What is it?

Artist

Truman Tennis Lowe (Black River Falls, Ho-Chunk Nation of Wisconsin 1944–2019 Madison) 

Title

Thunder

Year

2010

Medium

Willow

Dimensions

120 x 60 x 60 in. 

Credit line

Gifted 2013, The Art Ball Fund

About the Work

About

Sculptor and installation artist Truman Lowe is regarded as one of the leading contemporary artists of his generation. Born in Black River Falls on the Ho-Chunk Nation of Wisconsin reservation, Lowe learned to work with wood by observing his parents make split-ash baskets that they sold at roadside stands to tourists visiting the Wisconsin Dells. In the summer months, Lowe worked at the Wisconsin Dells, “playing Indian” in evening performances for tourists or dressed in full regalia as a tour boat guide. These experiences in popular “stereotyping” helped Lowe discover an authentic voice and an appreciation for natural materials that are rooted in the back-to-the land movement of the 1970s and in his Native ancestry and culture.

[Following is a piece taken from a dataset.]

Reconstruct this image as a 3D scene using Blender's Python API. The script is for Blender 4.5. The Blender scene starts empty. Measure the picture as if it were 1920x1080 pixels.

Thunder is a deceptively simple sculpture featuring a suspended grid of willow saplings. It serves as a visual metaphor for a thunderstorm in full force, the branches connoting pelting rain and jagged streaks of lightning. Lowe admired the natural and spiritual forces of water and frequently made it the subject of his work, from still and rippling to rushing and torrential. Many of his constructions are created from sanded willow saplings, which he collected from his canoe along riverbanks and in local woodlands. With a minimalist sensibility that reflects the work of Eva Hesse, Lowe used materials masterfully and intuitively to suggest rather than define. In Thunder, the title completes the work by imagining what is implicit but neither seen nor heard.

He was professor of Native American studies and sculpture at the University of Wisconsin–Madison for almost three decades, before becoming the founding curator of contemporary art at the National Museum of the American Indian in Washington, DC, a position he held from 2000 to 2008.